**Problem to solve**
Search the data below for the string "part". Extract every line that contains it.

Stored data entries

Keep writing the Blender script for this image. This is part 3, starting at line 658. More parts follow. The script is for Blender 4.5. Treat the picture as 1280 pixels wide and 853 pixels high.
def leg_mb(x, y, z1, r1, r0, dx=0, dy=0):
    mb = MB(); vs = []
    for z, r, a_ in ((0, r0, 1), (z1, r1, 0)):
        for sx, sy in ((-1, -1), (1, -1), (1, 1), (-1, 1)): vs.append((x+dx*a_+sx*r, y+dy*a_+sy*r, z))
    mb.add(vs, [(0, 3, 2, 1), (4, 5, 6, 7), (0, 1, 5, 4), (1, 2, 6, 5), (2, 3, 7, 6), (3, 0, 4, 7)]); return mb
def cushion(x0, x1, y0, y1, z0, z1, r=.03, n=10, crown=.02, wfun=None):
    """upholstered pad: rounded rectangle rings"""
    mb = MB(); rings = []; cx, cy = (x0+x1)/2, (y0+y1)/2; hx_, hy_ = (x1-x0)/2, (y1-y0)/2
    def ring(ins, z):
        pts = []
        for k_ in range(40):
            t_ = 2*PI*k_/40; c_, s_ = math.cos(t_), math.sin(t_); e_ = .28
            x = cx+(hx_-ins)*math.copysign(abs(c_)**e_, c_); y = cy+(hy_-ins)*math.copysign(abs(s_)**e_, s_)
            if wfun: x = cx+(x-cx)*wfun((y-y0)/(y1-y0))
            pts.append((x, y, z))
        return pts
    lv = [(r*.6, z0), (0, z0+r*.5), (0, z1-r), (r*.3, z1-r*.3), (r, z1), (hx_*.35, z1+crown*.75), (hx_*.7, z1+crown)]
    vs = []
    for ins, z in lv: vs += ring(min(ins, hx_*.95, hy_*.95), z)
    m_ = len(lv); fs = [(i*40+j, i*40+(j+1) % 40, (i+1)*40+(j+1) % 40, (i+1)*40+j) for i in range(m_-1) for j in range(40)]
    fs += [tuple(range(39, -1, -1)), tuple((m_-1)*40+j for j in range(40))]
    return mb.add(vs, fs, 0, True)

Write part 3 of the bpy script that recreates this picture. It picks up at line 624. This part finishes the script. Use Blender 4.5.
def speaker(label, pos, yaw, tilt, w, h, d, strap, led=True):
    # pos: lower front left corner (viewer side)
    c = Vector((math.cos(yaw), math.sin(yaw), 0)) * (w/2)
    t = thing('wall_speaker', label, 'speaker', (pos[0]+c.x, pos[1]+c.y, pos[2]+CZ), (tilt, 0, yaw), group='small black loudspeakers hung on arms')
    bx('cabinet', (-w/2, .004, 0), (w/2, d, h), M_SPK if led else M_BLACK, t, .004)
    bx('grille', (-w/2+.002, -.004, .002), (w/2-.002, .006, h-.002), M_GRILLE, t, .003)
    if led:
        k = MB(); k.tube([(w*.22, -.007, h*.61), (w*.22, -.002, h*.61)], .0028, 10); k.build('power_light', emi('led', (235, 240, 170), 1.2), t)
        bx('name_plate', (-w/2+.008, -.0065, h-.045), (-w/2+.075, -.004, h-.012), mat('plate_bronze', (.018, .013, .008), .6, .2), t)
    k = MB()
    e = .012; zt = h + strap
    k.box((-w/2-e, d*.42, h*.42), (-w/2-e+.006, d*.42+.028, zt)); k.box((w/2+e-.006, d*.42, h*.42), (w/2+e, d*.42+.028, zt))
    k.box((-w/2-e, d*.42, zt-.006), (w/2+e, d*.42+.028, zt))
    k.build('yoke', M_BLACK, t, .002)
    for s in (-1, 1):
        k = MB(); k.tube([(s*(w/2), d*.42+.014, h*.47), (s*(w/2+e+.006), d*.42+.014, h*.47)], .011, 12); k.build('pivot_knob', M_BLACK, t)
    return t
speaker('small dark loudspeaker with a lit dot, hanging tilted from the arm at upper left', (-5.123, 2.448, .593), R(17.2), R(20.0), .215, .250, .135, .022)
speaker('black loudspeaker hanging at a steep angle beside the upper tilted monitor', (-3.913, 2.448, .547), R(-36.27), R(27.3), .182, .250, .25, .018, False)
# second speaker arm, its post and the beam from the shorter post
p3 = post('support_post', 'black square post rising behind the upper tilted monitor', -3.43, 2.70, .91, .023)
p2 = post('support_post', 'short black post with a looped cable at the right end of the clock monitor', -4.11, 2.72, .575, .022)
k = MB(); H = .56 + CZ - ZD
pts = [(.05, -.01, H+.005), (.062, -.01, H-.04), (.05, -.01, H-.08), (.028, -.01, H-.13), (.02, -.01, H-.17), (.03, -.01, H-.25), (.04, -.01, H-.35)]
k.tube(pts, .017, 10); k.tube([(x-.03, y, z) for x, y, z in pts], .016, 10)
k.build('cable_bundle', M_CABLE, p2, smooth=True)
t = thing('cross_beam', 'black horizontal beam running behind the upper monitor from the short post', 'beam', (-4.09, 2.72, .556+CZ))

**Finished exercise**
Keep writing the Blender script for this image. This is part 3, starting at line 658. More parts follow. The script is for Blender 4.5. Treat the picture as 1280 pixels wide and 853 pixels high.
Write part 3 of the bpy script that recreates this picture. It picks up at line 624. This part finishes the script. Use Blender 4.5.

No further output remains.